==== INFORMATION SHOWN ====
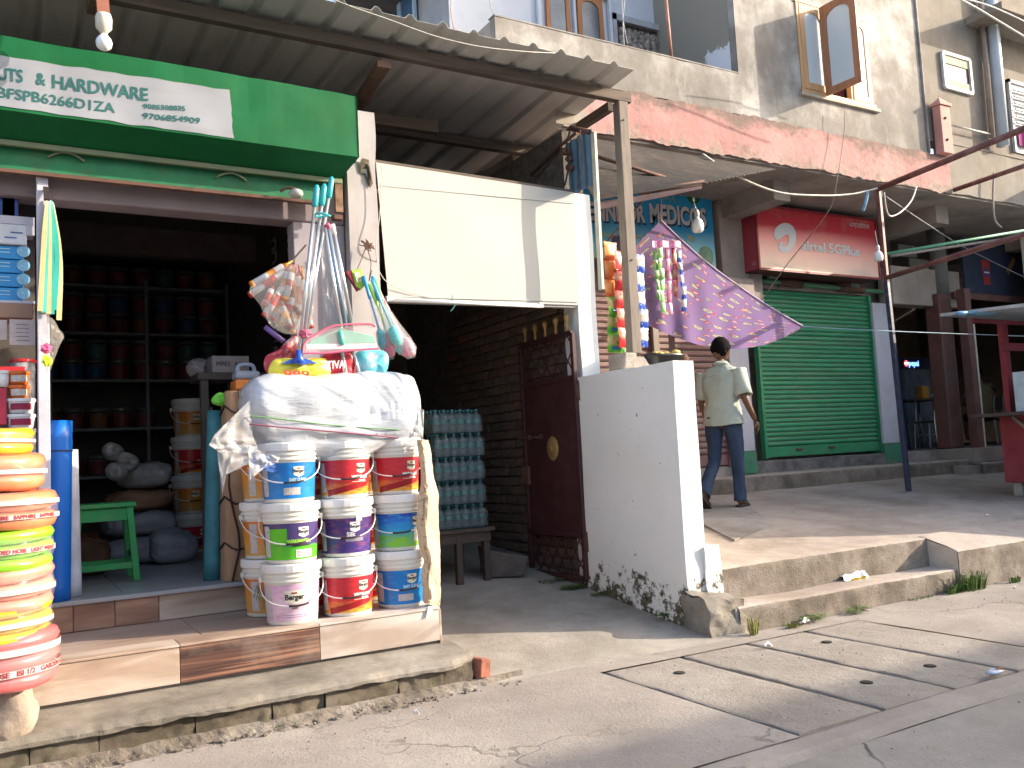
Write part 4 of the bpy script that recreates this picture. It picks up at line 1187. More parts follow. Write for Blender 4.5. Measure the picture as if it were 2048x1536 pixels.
# roller pipe over the green shutter
rp = thing('roller_shaft', 'green roller pipe with rusty drums between the red sign and the green shutter', 'pipe', (10, 8.45, 3.5))
a, b = at(1502,560,y=8.42), at(1775,585,y=8.42)
mk('pipe', G().tube([a, b], .032, 10), M('palegreenpipe', (.10,.27,.15), rough=.5, dirt=(.12,.09,.07), dsc=6), rp, smooth=True)
for t0, t1 in ((.19,.34),(.62,.80)): mk('drum', G().tube([lerp(a,b,t0), lerp(a,b,t1)], .055, 12), m_rust, rp, smooth=True)
for px, py in ((1545,553),(1710,572)): 
    q = at(px,py,y=8.38); mk('bracket', G().box((q.x-.09,8.37,q.z-.03),(q.x+.09,8.40,q.z+.04)), M('palegreen2', (.18,.25,.20), rough=.7, dirt=(.15,.08,.05), dsc=8), rp)
bxp('lintel_rubble', (8.82,8.50,3.37),(11.12,8.6,3.50), m_brownp)
bxp('dark_recess', (8.80,8.62,3.5),(12.0,8.69,4.46), m_dkwall)

# red phone network lightbox
def grad_mat(name, stops, noise_amt=.0, axis=1, rough=.4, dirt=None):
    m, nt, bs = new_mat(name)
    uv = N(nt, "ShaderNodeUVMap"); sp = N(nt, "ShaderNodeSeparateXYZ"); nt.links.new(uv.outputs[0], sp.inputs[0])
    f = sp.outputs[axis]
    c = ramp(nt, f, stops)
    if dirt:
        c = mixc(nt, mul(nt, step(nt, noise_n(nt, coords(nt, False), 3, det=8), .5, .7), .3), c, dirt)
    nt.links.new(c, bs.inputs['Base Color']); bs.inputs['Roughness'].default_value = rough
    return m
ar = thing('lightbox_sign', 'red and peach phone network lightbox sign above the green shutter', 'sign', (10, 8.0, 3.5))
YA = 8.05
aTL, aTR, aBR, aBL = at(1512,408,y=YA), at(1752,443,y=YA), at(1757,554,y=YA), at(1516,541,y=YA)
m_air = grad_mat('airface', [(0,(.80,.60,.48)),(.18,(.80,.50,.42)),(.5,(.78,.24,.24)),(.72,(.60,.04,.06)),(1,(.48,.02,.03))], dirt=(.5,.35,.3))
ax0, ax1 = (aTL.x+aBL.x)/2, (aTR.x+aBR.x)/2; az0, az1 = (aBL.z+aBR.z)/2, (aTL.z+aTR.z)/2
mk('face', G().quad((ax0,YA,az0),(ax1,YA,az0),(ax1,YA,az1),(ax0,YA,az1)), m_air, ar)
m_aside = grad_mat('airside', [(0,(.45,.07,.12)),(.5,(.40,.06,.09)),(1,(.26,.01,.02))])
mk('side', G().quad((ax0-.004,8.40,az0),(ax0-.004,YA-.0,az0),(ax0-.004,YA,az1),(ax0-.004,8.40,az1)), m_aside, ar)
mk('case', G().box((ax0,YA+.004,az0-.01),(ax1+.01,8.40,az1+.01)), M('darkredcase', (.10,.01,.015), rough=.5), ar)
g = G()
for a, b in (((ax0,az0),(ax1,az0)),((ax0,az1),(ax1,az1)),((ax0,az0),(ax0,az1)),((ax1,az0),(ax1,az1))): g.bar((a[0],YA-.006,a[1]),(b[0],YA-.006,b[1]), .03, .02, up=(0,1,0))
mk('rim', g, M('rimred', (.22,.02,.03), rough=.5), ar)
Wd, Hd = ax1-ax0, az1-az0
def afn(cx, cz): return lambda x, y: Vector((ax0+cx*Wd+x, YA-.004, az0+cz*Hd+y))
m_let = M('letterwhite', (.66,.66,.68), rough=.5, bstr=0, var=.04)
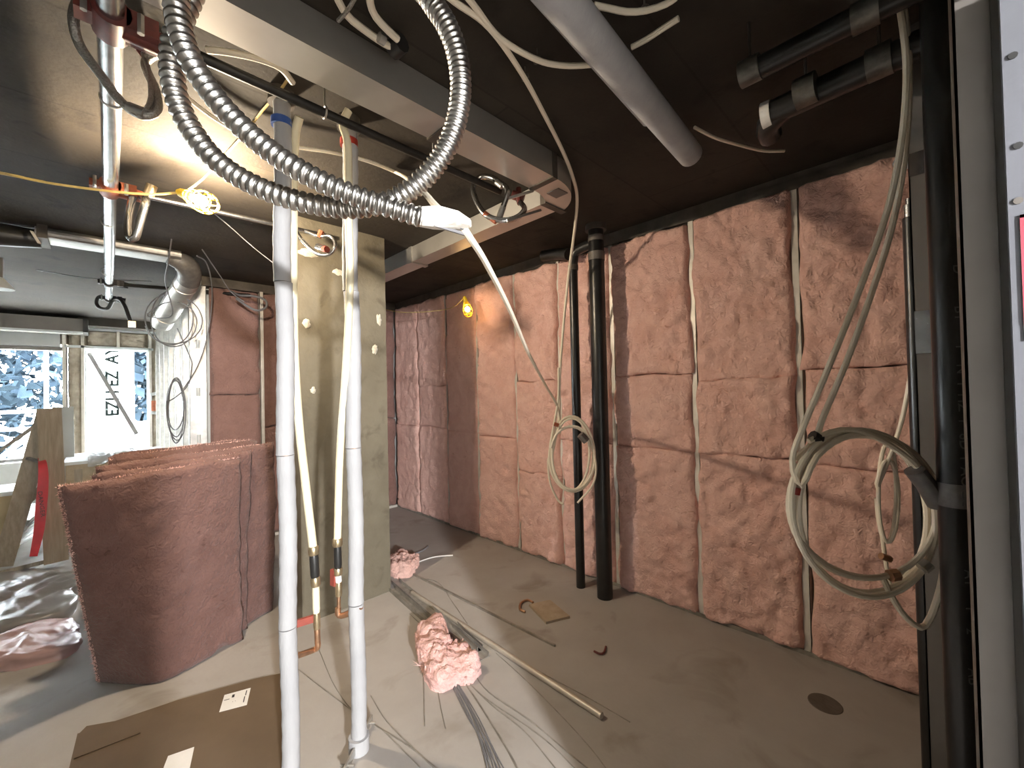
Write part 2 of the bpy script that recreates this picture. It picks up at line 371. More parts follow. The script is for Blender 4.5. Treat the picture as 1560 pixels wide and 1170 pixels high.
# bare stud partition running on towards the windows
part = struct(MB().box((.60, 5.05, 0), (.74, 9.0, .03)).build('trim_1', STUDM))
MB().box((.60, 5.05, 2.62), (.74, 9.0, 2.66)).build('top_track', STUDM, part)
for i, y in enumerate((5.06, 5.55, 6.15, 6.75, 7.35, 7.95, 8.55)):
    s = c_stud(MB(), (.675, y, 0), (0, 1, 0), (1, 0, 0), .0, .0, 0, 0) if False else MB()
    s.box((.60, y, .03), (.74, y + .003, 2.62)).box((.60, y, .03), (.604, y + .04, 2.62)).box((.736, y, .03), (.74, y + .04, 2.62))
    st = s.build('steel_stud', STEEL, part)
    if i == 0:
        for zz in (.55, 1.10, 1.56, 2.03):
            MB().tube([(.67, y - .001, zz - .04), (.67, y - .001, zz + .04)], .016, 8).build('lit_slot', WHITEF, st)  # solid white bars stand in for light coming through the punched holes

# ------------------------------------------------------------------ window wall far away
YW = 9.0
ww = struct(MB().box((-3.6, YW + .1, 0), (-3.2, YW + .3, H)).build('wall_front', DRYW))
def wbox(name, x0, x1, z0, z1, y0, y1, m, parent=ww): return MB().box((x0, y0, z0), (x1, y1, z1)).build(name, m, parent)
W1 = (-3.2, -.42, .70, 2.24); W2 = (-.17, .53, .66, 2.28)
wbox('lower_panel', -3.2, -.42, 0, .66, YW + .02, YW + .3, WBOARD)
wbox('lower_panel', -.42, 3.0, 0, .62, YW + .1, YW + .3, DRYW)
wbox('header_panel', -3.2, -.44, 2.30, 2.62, YW + .02, YW + .3, DRYW)
wbox('header_panel', -.44, 3.0, 2.34, H, YW + .1, YW + .3, SPRAY)
wbox('header_panel', -3.2, -.44, 2.60, H, YW + .1, YW + .3, DRYW)
def foam_fill(x0, x1, z0, z1, seed):
    def fn(u, v):
        a, b = u * (x1 - x0), v * (z1 - z0)
        e = np.clip(np.minimum(a, x1 - x0 - a) / .05, 0, 1)
        n = .05 * np.sqrt(e) + .02 * np.abs(fbm(np.stack([a * 20, b * 14, a * 0 + seed], -1), 3))
        return np.stack([x0 + a, YW + .07 - n, z0 + b], -1)
    sheet(fn, 14, 60, lambda u, v: np.stack([x0 + u * (x1 - x0), YW + .12 + 0 * u, z0 + v * (z1 - z0)], -1)).build('spray_foam', SPRAY, ww, smooth=180)
foam_fill(-.36, -.22, .62, 2.56, 3); foam_fill(.58, .66, .62, 2.56, 4); foam_fill(.70, 1.2, .62, 2.56, 5); foam_fill(-.16, .18, 2.34, 2.54, 6); foam_fill(.2, .52, 2.34, 2.54, 7)
for x in (-.40, -.21, .56, .68):
    wbox('window_stud', x - .018, x + .018, .03, 2.58, YW - .01, YW + .1, STUDM)
wbox('window_stud', .165, .20, 2.32, 2.58, YW - .01, YW + .1, STUDM)
wbox('header_track', -.5, .8, 2.565, 2.60, YW - .03, YW + .12, WHITEF)
wbox('header_track', -.40, .60, 2.29, 2.325, YW - .01, YW + .12, WHITEF)
def window(idx, x0, x1, z0, z1, muls):
    wn = struct(MB().box((x0 - .05, YW + .05, z0 - .05), (x0, YW + .22, z1 + .05)).box((x1, YW + .05, z0 - .05), (x1 + .05, YW + .22, z1 + .05))
                .box((x0, YW + .05, z1), (x1, YW + .22, z1 + .05)).box((x0, YW + .05, z0 - .05), (x1, YW + .22, z0)).build('window_%d' % idx, FRAMEM if idx == 1 else WHITEF))
    xs = [x0] + muls + [x1]
    for a, b in zip(xs[:-1], xs[1:]): MB().box((a, YW + .14, z0), (b, YW + .146, z1)).build('pane', GLASS, wn)
    for x in muls: MB().box((x - .03, YW + .1, z0), (x + .03, YW + .2, z1)).build('mullion', FRAMEM, wn)
    MB().box((x0 - .06, YW - .06, z0 - .075), (x1 + .06, YW + .06, z0 - .045)).build('sill', WBOARD, wn)
    return wn
window(1, *W1, [-2.3, -1.35]); window(2, *W2, [])
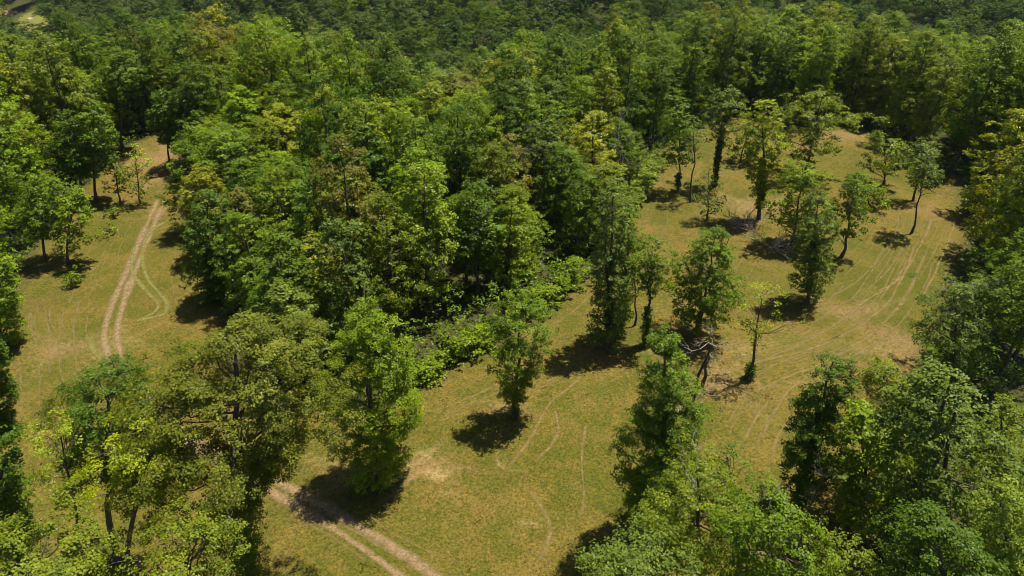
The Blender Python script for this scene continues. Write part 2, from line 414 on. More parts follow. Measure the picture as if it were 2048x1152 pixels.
====
• STATED TASK: Starting with the first line of the data above and ending with the line containing "bxp('dark_recess', (8.80,8.62,3.5),(12.0,8.69,4.46), m_dkwall)", please restate every line exactly, leaving images out.

• TASK OUTPUT:
Write part 4 of the bpy script that recreates this picture. It picks up at line 1187. More parts follow. Write for Blender 4.5. Measure the picture as if it were 2048x1536 pixels.
# roller pipe over the green shutter
rp = thing('roller_shaft', 'green roller pipe with rusty drums between the red sign and the green shutter', 'pipe', (10, 8.45, 3.5))
a, b = at(1502,560,y=8.42), at(1775,585,y=8.42)
mk('pipe', G().tube([a, b], .032, 10), M('palegreenpipe', (.10,.27,.15), rough=.5, dirt=(.12,.09,.07), dsc=6), rp, smooth=True)
for t0, t1 in ((.19,.34),(.62,.80)): mk('drum', G().tube([lerp(a,b,t0), lerp(a,b,t1)], .055, 12), m_rust, rp, smooth=True)
for px, py in ((1545,553),(1710,572)): 
    q = at(px,py,y=8.38); mk('bracket', G().box((q.x-.09,8.37,q.z-.03),(q.x+.09,8.40,q.z+.04)), M('palegreen2', (.18,.25,.20), rough=.7, dirt=(.15,.08,.05), dsc=8), rp)
bxp('lintel_rubble', (8.82,8.50,3.37),(11.12,8.6,3.50), m_brownp)
bxp('dark_recess', (8.80,8.62,3.5),(12.0,8.69,4.46), m_dkwall)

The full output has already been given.